Le problème, c’est que la majorité des litiges avec un entrepreneur porte sur des “petits” problèmes, en gros un travail mal fait, mais qui bon an mal an fonctionne. Ce n’est pas optimal, ce n’est pas très beau, ce n’est pas idéal mais en gros ça fonctionne. Dans ce cas, bien sur il y a une faute (non-respect des règles de l’art), mais cette faute n’est dans 99% des cas pas assurée ou garantie par un tiers, rendant l’entrepreneur seul responsable et seul payeur.
Quels désordres sont généralement non couverts par une assurance ?

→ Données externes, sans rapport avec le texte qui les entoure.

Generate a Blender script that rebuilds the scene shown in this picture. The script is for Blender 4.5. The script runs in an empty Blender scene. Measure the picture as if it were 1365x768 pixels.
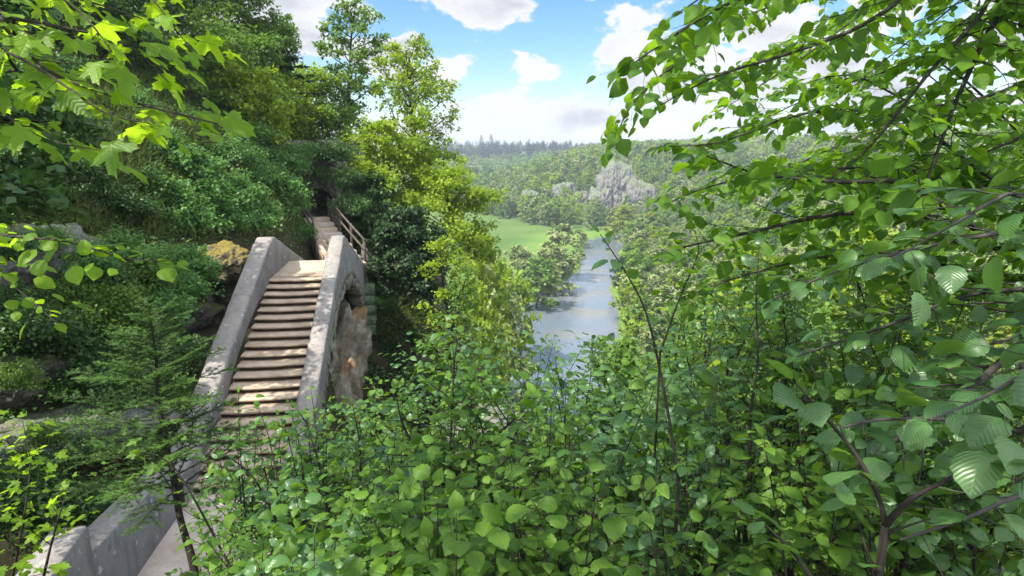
import bpy, math, random
import numpy as np
from math import radians, sin, cos, pi

# ------------------------------------------------------------------ camera, sky, sun, exposure
scene = bpy.context.scene
COL = scene.collection
PITCH = radians(12.6)
FPX = 843.0                      # focal length in photograph pixels (1365 wide)
cam_d = bpy.data.cameras.new("camera"); cam = bpy.data.objects.new("camera", cam_d); COL.objects.link(cam)
cam_d.sensor_width = 36.0; cam_d.lens = 36.0 * FPX / 1365.0
cam_d.clip_start = 0.05; cam_d.clip_end = 9000
cam.location = (0, 0, 0); cam.rotation_euler = (pi / 2 - PITCH, 0, 0)
scene.camera = cam

SUN_AZ, SUN_EL = radians(-126), radians(55)        # azimuth from +Y towards +X
SUN_DIR = np.array([sin(SUN_AZ) * cos(SUN_EL), cos(SUN_AZ) * cos(SUN_EL), sin(SUN_EL)])
sun_d = bpy.data.lights.new("sun", 'SUN'); sun_d.energy = 3.0; sun_d.angle = radians(0.5); sun_d.color = (1.0, 0.95, 0.86)
sun = bpy.data.objects.new("sun", sun_d); COL.objects.link(sun)
sun.rotation_euler = (pi / 2 - SUN_EL, 0, -SUN_AZ + pi)
scene.view_settings.view_transform = 'Standard'; scene.view_settings.look = 'None'
scene.view_settings.gamma = 1.0; scene.view_settings.use_curve_mapping = False
scene.view_settings.exposure = 1.52

def vec(v): return np.array(v, float)
def nrm(v):
    v = np.asarray(v, float); return v / (np.linalg.norm(v, axis=-1, keepdims=True) + 1e-9)
CP, SP = cos(PITCH), sin(PITCH)
def ray(px, py):
    xn, yn = (px - 682.5) / FPX, (384 - py) / FPX
    return vec([xn, CP + SP * yn, CP * yn - SP])
def at(px, py, Z): return ray(px, py) * Z

class NT:
    """small helper to wire shader nodes"""
    def __init__(s, tree): s.t = tree; tree.nodes.clear()
    def n(s, typ, **kw):
        nd = s.t.nodes.new(typ)
        for k, v in kw.items():
            if k.startswith('_'): setattr(nd, k[1:], v)
        return nd
    def l(s, a, b): s.t.links.new(a, b)
    def val(s, sock, v):
        if hasattr(v, 'is_output') or isinstance(v, bpy.types.NodeSocket): s.l(v, sock)
        else: sock.default_value = v
    def math(s, op, a, b=0.0, c=None, clamp=False):
        nd = s.n('ShaderNodeMath', _operation=op, _use_clamp=clamp); s.val(nd.inputs[0], a); s.val(nd.inputs[1], b)
        if c is not None: s.val(nd.inputs[2], c)
        return nd.outputs[0]
    def vmath(s, op, a, b=(0, 0, 0), out=0):
        nd = s.n('ShaderNodeVectorMath', _operation=op); s.val(nd.inputs[0], a); s.val(nd.inputs[1], b)
        return nd.outputs[out]
    def mix(s, f, a, b, blend='MIX'):
        nd = s.n('ShaderNodeMix', _data_type='RGBA', _blend_type=blend)
        s.val(nd.inputs[0], f); s.val(nd.inputs[6], a); s.val(nd.inputs[7], b); return nd.outputs[2]
    def noise(s, vecs, scale, detail=4, rough=0.55, col=False, dist=0.0):
        nd = s.n('ShaderNodeTexNoise'); s.val(nd.inputs['Scale'], scale); nd.inputs['Detail'].default_value = detail
        nd.inputs['Roughness'].default_value = rough; nd.inputs['Distortion'].default_value = dist
        if vecs is not None: s.l(vecs, nd.inputs['Vector'])
        return nd.outputs[1 if col else 0]
    def ramp(s, f, a, b, lo=0.0, hi=1.0):
        nd = s.n('ShaderNodeMapRange'); nd.interpolation_type = 'SMOOTHSTEP'; s.val(nd.inputs[0], f)
        s.val(nd.inputs[1], a); s.val(nd.inputs[2], b); s.val(nd.inputs[3], lo); s.val(nd.inputs[4], hi); return nd.outputs[0]

def c4(c): return (c[0], c[1], c[2], 1.0)

def build_world():
    w = bpy.data.worlds.new("World"); scene.world = w; w.use_nodes = True
    k = NT(w.node_tree)
    sky = k.n('ShaderNodeTexSky', _sky_type='NISHITA'); sky.sun_disc = False
    sky.sun_elevation = SUN_EL; sky.sun_rotation = SUN_AZ
    sky.air_density = 1.0; sky.dust_density = 0.6; sky.ozone_density = 2.0
    tc = k.n('ShaderNodeTexCoord'); d = tc.outputs['Generated']
    # cumulus: soft lumps at chosen headings, broken up by noise over the direction
    stretch = k.vmath('MULTIPLY', d, (1.0, 1.0, 1.7))
    n1 = k.noise(stretch, 8.0, 9, 0.6)
    n2 = k.noise(stretch, 16.0, 6, 0.6)
    lumps = [(630, 2, .085, .045), (540, 62, .05, .025), (592, 92, .04, .035), (700, 145, .13, .032), (620, 170, .12, .022), (770, 160, .10, .03),
             (850, 75, .075, .055), (722, 98, .055, .035), (385, 10, .075, .075), (960, 120, .13, .10), (1080, 70, .16, .09),
             (1240, 130, .18, .12), (300, -60, .2, .1), (1340, 20, .2, .14), (505, 70, .05, .03), (900, -120, .3, .08), (200, 40, .2, .1)]
    tot = None
    for px, py, wx, wz in lumps:
        c = nrm(ray(px, py))
        df = k.vmath('SUBTRACT', d, tuple(c))
        sc = k.vmath('MULTIPLY', df, (1 / wx, 1 / wx, 1 / wz))
        ln = k.vmath('DOT_PRODUCT', sc, sc, out=1)
        g = k.math('POWER', 2.718, k.math('MULTIPLY', ln, -0.9))
        tot = g if tot is None else k.math('MAXIMUM', tot, g)
    # scattered cumulus added out of view in the sky dome for soft fill
    wide = k.ramp(k.noise(stretch, 2.2, 3, 0.5), 0.40, 0.58, 0.0, 0.9)
    behind = k.ramp(k.vmath('DOT_PRODUCT', d, (0, 1, 0), out=1), 0.75, 0.45)
    tot = k.math('MAXIMUM', tot, k.math('MULTIPLY', wide, behind))
    dens = k.math('ADD', tot, k.math('MULTIPLY', k.math('SUBTRACT', n1, 0.5), 2.6))
    dens = k.math('ADD', dens, k.math('MULTIPLY', k.math('SUBTRACT', n2, 0.5), 0.7))
    cover = k.ramp(dens, 0.46, 0.68)
    # body of the clouds: grey bases, white tops
    body = k.ramp(k.noise(k.vmath('ADD', stretch, (0.02, 0.0, 0.055)), 5.5, 6, 0.55), 0.36, 0.62)
    ccol = k.mix(body, (3.0, 3.03, 3.12, 1), (1.75, 1.83, 2.08, 1))
    ccol = k.mix(k.ramp(dens, 0.5, 1.3), (3.0, 3.03, 3.12, 1), ccol)
    bright = k.n('ShaderNodeVectorMath', _operation='SCALE'); k.l(ccol, bright.inputs[0]); k.l(k.math('ADD', 1.0, k.math('MULTIPLY', behind, 2.6)), bright.inputs['Scale']); ccol = bright.outputs[0]  # clouds out of view boosted as added fill light
    hs = k.n('ShaderNodeHueSaturation'); hs.inputs['Saturation'].default_value = 1.35; hs.inputs['Value'].default_value = 0.60
    k.l(sky.outputs[0], hs.inputs['Color'])
    out = k.mix(cover, hs.outputs[0], ccol)
    bg = k.n('ShaderNodeBackground'); bg.inputs[1].default_value = 0.115; k.l(out, bg.inputs[0])
    o = k.n('ShaderNodeOutputWorld'); k.l(bg.outputs[0], o.inputs[0])
build_world()

scene.cycles.max_bounces = 7; scene.cycles.diffuse_bounces = 3; scene.cycles.glossy_bounces = 2
scene.cycles.transmission_bounces = 4; scene.cycles.transparent_max_bounces = 6; scene.cycles.volume_bounces = 0
scene.cycles.caustics_reflective = False; scene.cycles.caustics_refractive = False
scene.cycles.sample_clamp_indirect = 4.0
try:
    scene.cycles.use_denoising = True; scene.cycles.denoiser = 'OPENIMAGEDENOISE'
except Exception: pass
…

Ce sont tous les dommages qui ne sont pas décennaux :
- Abandon de chantier en cours de route en dépit des avances versées
- Dommages et mafaçons intervenus avant la réception (abandon de chantier, etc.)
- Dommages et malfaçons qui ont fait l’objet de réserves
- Dommages et malfaçons apparents à la réception et qui n’ont pas fait l’objet de réserves
- Dommages et malfaçons qui ne sont que des “vices intermédiaires” ou “dommages intermédiaires”, c’est à dire par suffisamment graves pour être pris en charge par la garantie décennale
Autrement dit, mis à part si votre appartement menace de s’écrouler ou si vous ne pouvez pas la mettre en location, il y a de grandes chances que le désordre ne soit pas décennal et donc ne soit pas couvert par une assurance.

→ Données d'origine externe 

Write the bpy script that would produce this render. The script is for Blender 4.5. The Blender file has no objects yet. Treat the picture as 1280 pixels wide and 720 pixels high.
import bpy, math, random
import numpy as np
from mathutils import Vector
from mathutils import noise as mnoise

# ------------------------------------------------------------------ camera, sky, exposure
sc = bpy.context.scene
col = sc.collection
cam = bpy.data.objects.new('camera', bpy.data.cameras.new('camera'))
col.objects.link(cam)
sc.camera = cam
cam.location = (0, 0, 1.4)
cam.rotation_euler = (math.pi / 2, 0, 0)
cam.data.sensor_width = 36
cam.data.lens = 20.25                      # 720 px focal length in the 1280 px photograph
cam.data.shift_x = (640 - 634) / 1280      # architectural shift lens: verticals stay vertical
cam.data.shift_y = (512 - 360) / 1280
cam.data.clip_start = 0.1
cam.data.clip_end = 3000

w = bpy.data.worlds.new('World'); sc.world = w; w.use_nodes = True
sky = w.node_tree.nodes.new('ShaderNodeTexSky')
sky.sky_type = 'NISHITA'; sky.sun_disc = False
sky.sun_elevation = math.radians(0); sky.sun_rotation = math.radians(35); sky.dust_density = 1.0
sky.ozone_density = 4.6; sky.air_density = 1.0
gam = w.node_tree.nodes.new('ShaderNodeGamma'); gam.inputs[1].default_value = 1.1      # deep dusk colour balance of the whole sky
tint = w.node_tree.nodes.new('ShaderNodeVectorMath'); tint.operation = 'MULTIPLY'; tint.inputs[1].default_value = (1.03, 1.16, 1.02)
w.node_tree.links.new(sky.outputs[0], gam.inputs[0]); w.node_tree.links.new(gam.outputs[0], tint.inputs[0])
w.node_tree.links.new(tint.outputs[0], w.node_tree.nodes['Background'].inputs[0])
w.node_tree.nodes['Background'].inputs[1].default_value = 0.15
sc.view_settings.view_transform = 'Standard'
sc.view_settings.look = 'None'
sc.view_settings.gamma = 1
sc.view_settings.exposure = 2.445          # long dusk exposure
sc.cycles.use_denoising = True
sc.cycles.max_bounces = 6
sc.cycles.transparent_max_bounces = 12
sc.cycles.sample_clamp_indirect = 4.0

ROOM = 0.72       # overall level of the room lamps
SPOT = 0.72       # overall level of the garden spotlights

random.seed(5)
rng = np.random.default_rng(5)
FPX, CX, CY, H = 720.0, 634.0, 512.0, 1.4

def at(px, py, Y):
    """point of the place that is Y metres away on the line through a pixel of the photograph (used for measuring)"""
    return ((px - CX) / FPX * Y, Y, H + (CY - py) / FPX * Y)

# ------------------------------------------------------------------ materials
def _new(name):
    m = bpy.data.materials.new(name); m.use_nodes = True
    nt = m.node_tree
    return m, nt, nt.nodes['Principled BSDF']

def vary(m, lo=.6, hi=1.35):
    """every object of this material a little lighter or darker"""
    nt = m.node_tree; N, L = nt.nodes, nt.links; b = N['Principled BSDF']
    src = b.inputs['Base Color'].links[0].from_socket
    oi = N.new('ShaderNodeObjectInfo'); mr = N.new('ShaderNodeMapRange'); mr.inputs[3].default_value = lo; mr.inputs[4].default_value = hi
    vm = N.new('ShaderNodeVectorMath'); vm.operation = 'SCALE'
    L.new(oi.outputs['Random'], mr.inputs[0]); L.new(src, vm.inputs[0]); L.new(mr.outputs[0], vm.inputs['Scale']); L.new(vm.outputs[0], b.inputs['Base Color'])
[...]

L’illusion de l’assurance responsabilité civile professionnelle (facultative)
Si votre artisan a une assurance responsabilité professionnelle (RCP) ce n’est pas mieux puisque ces contrats contiennent presque systématiquement une clause d’exclusion du “RISQUE D’ENTREPRISE“, c’est à dire de tous les dommages dont l’artisan est directement à l’origine (mauvaise organisation, erreurs, fautes, manque de talent, manque de jugeotte). Autrement dit, elle ne garantit pas la reprise des non-conformités affectant les travaux réalisés par le professionnel assuré.
Autrement dit, la RCP du professionnel porte généralement uniquement sur les dommages causés par les ouvrages réalisés sur les tiers ou sur un autre ouvrage mais JAMAIS sur les propres ouvrages réalisés par l’entrepreneur assuré.

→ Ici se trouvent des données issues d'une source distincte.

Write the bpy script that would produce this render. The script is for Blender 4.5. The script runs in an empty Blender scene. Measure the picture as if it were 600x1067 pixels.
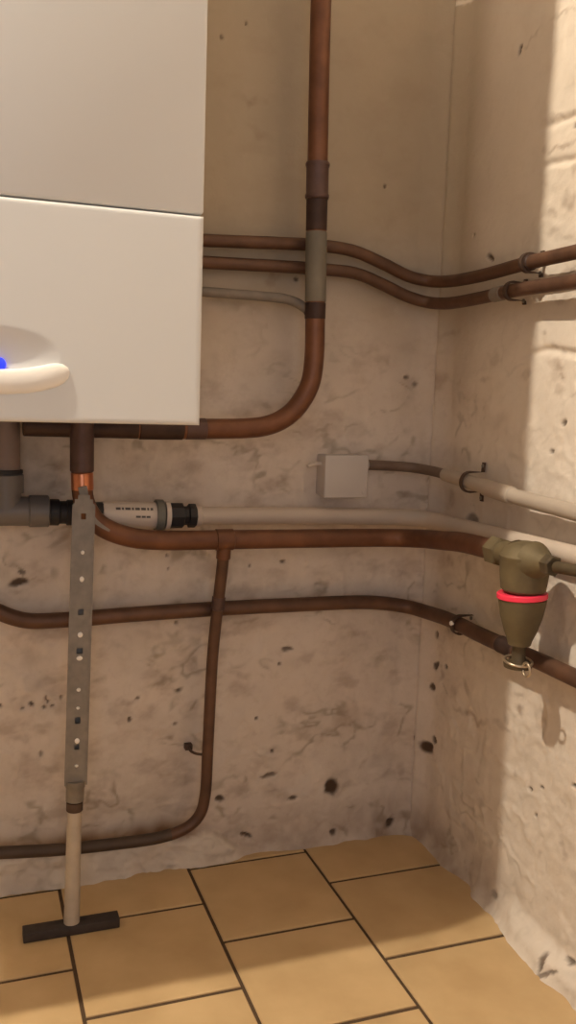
import bpy, bmesh, math
import numpy as np
from mathutils import Vector, Matrix

SC = bpy.context.scene
COL = SC.collection
PI = math.pi

# ---------------------------------------------------------------- helpers
def link(o, parent=None):
    COL.objects.link(o)
    if parent is not None:
        o.parent = parent
        o.matrix_parent_inverse = Matrix.Translation(-parent.location)
    return o

def mesh_obj(name, bm, mats, parent=None, smooth=True, sharp=40):
    me = bpy.data.meshes.new(name)
    bmesh.ops.recalc_face_normals(bm, faces=bm.faces[:])
    for f in bm.faces:
        f.smooth = smooth
    if smooth:
        for e in bm.edges:
            if len(e.link_faces) == 2 and e.calc_face_angle(0) > math.radians(sharp):
                e.smooth = False
    bm.to_mesh(me); bm.free()
    for m in (mats if isinstance(mats, (list, tuple)) else [mats]):
        me.materials.append(m)
    o = bpy.data.objects.new(name, me)
    return link(o, parent)

def thing(name, label, cat, loc, group=None):
    o = bpy.data.objects.new(name, None)
    o.location = loc
    o.empty_display_size = .02
    COL.objects.link(o)
    return tag(o, label, cat, group)

def tag(o, label, cat, group=None):
    o['label'] = label; o['category'] = cat
    if group: o['group'] = group
    return o

def struct(o):
    o['kind'] = 'structure'
    return o

def catmull(pts, seg=.006):
    P = [Vector(p) for p in pts]
    P = [P[0] * 2 - P[1]] + P + [P[-1] * 2 - P[-2]]
    out = []
    for i in range(1, len(P) - 2):
        p0, p1, p2, p3 = P[i-1:i+3]
        t0 = 0; t1 = t0 + max((p1-p0).length, 1e-5) ** .5
        t2 = t1 + max((p2-p1).length, 1e-5) ** .5; t3 = t2 + max((p3-p2).length, 1e-5) ** .5
        n = max(2, int((p2-p1).length / seg))
        for k in range(n):
            t = t1 + (t2 - t1) * k / n
            a1 = p0*((t1-t)/(t1-t0)) + p1*((t-t0)/(t1-t0))
            a2 = p1*((t2-t)/(t2-t1)) + p2*((t-t1)/(t2-t1))
            a3 = p2*((t3-t)/(t3-t2)) + p3*((t-t2)/(t3-t2))
            b1 = a1*((t2-t)/(t2-t0)) + a2*((t-t0)/(t2-t0))
            b2 = a2*((t3-t)/(t3-t1)) + a3*((t-t1)/(t3-t1))
            out.append(b1*((t2-t)/(t2-t1)) + b2*((t-t1)/(t2-t1)))
    out.append(P[-2].copy())
    return out

def frames(path):
    T = []
    for i in range(len(path)):
        a = path[max(0, i-1)]; b = path[min(len(path)-1, i+1)]
        T.append((b - a).normalized())
    n = T[0].orthogonal().normalized()
    F = []
    for t in T:
        n = (n - t * n.dot(t)).normalized()
        F.append((t, n, t.cross(n)))
    return F

def add_sweep(bm, path, rad, sides=20, cap=True):
    """round bar swept along path; rad a number or one number per point"""
    R = rad if isinstance(rad, (list, tuple)) else [rad] * len(path)
    rings = []
    for p, (t, n, b), r in zip(path, frames(path), R):
        rings.append([bm.verts.new(p + (n * math.cos(2*PI*k/sides) + b * math.sin(2*PI*k/sides)) * r) for k in range(sides)])
    for A, B in zip(rings, rings[1:]):
        for k in range(sides):
            bm.faces.new((A[k], A[(k+1) % sides], B[(k+1) % sides], B[k]))
    if cap:
        bm.faces.new(rings[0][::-1]); bm.faces.new(rings[-1])
    return bm

def tube(name, pts, r, mat, parent, sides=20, smooth_path=True):
    bm = bmesh.new()
    add_sweep(bm, catmull(pts) if smooth_path else [Vector(p) for p in pts], r, sides)
    return mesh_obj(name, bm, mat, parent)

def add_lathe(bm, prof, c, axis=(0, 0, 1), sides=28):
    """prof: list of (distance along axis, radius) from point c"""
    a = Vector(axis).normalized(); n = a.orthogonal().normalized(); b = a.cross(n); c = Vector(c)
    rings = []
    for h, r in prof:
        rings.append([bm.verts.new(c + a*h + (n*math.cos(2*PI*k/sides) + b*math.sin(2*PI*k/sides))*max(r, 1e-4)) for k in range(sides)])
    for A, B in zip(rings, rings[1:]):
        for k in range(sides):
            bm.faces.new((A[k], A[(k+1) % sides], B[(k+1) % sides], B[k]))
    bm.faces.new(rings[0][::-1]); bm.faces.new(rings[-1])
    return bm

def lathe(name, prof, c, axis, mat, parent, sides=28, sharp=40):
    return mesh_obj(name, add_lathe(bmesh.new(), prof, c, axis, sides), mat, parent, sharp=sharp)

def add_box(bm, lo, hi, bev=0, seg=2):
    b2 = bmesh.new()
    bmesh.ops.create_cube(b2, size=1)
    lo = Vector(lo); hi = Vector(hi); s = hi - lo; m = (hi + lo) / 2
    for v in b2.verts:
        v.co = Vector((v.co.x*s.x, v.co.y*s.y, v.co.z*s.z)) + m
    if bev:
        bmesh.ops.bevel(b2, geom=b2.edges[:] , offset=bev, segments=seg, affect='EDGES', profile=.5)
    tmp = bpy.data.meshes.new('tmp'); b2.to_mesh(tmp); b2.free()
    bm.from_mesh(tmp); bpy.data.meshes.remove(tmp)
    return bm

def box(name, lo, hi, mat, parent=None, bev=.002, seg=2):
    return mesh_obj(name, add_box(bmesh.new(), lo, hi, bev, seg), mat, parent)

# ---------------------------------------------------------------- materials
def mat(name, col, rough=.6, metal=0., var=.25, scale=20., col2=None, bump=.0, bscale=80., spec=.5, emit=None, estr=0):
    m = bpy.data.materials.new(name); m.use_nodes = True
    nt = m.node_tree; N = nt.nodes; L = nt.links
    bs = N['Principled BSDF']
    bs.inputs['Roughness'].default_value = rough
    bs.inputs['Metallic'].default_value = metal
    bs.inputs['Specular IOR Level'].default_value = spec
    tc = N.new('ShaderNodeTexCoord')
    nz = N.new('ShaderNodeTexNoise'); nz.inputs['Scale'].default_value = scale; nz.inputs['Detail'].default_value = 6
    L.new(tc.outputs['Object'], nz.inputs['Vector'])
    rp = N.new('ShaderNodeValToRGB')
    rp.color_ramp.elements[0].position = .3; rp.color_ramp.elements[1].position = .7
    c2 = col2 or tuple(c * (1 - var) for c in col)
    rp.color_ramp.elements[0].color = (*c2, 1); rp.color_ramp.elements[1].color = (*col, 1)
    L.new(nz.outputs['Fac'], rp.inputs['Fac']); L.new(rp.outputs['Color'], bs.inputs['Base Color'])
    if bump:
        n2 = N.new('ShaderNodeTexNoise'); n2.inputs['Scale'].default_value = bscale; n2.inputs['Detail'].default_value = 5
        L.new(tc.outputs['Object'], n2.inputs['Vector'])
        bp = N.new('ShaderNodeBump'); bp.inputs['Strength'].default_value = bump; bp.inputs['Distance'].default_value = .004
        L.new(n2.outputs['Fac'], bp.inputs['Height']); L.new(bp.outputs['Normal'], bs.inputs['Normal'])
    if emit:
        bs.inputs['Emission Color'].default_value = (*emit, 1); bs.inputs['Emission Strength'].default_value = estr
    return m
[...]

Autrement dit, il est très rare pour le maitre de l’ouvrage de bénéficier de bénéficier de la RCP en cas de malfaçons, sauf dans le cas où ces malfaçons ont causé un préjudice à un tiers (par exemple votre maison s’écroule sur celle du voisin du fait des malfaçons).
Quelle solution ?
- Choisir un professionnel qui pourra vous indemniser en l’absence d’assureur
- Demander à votre professionnel de souscrire une assurance responsabilité civile professionnelle n’excluant pas le risque d’entreprise (vous risquez de le perdre à ce moment là et d’entrer dans une conversation vaine où il vous expliquera au pire qu’il a une assurance décennale et au mieux qu’il a déjà une RCP)
La garantie dommage ouvrage n’est d’aucun secours puisqu’elle couvre les mêmes dommages que la garantie décennale du professionnel.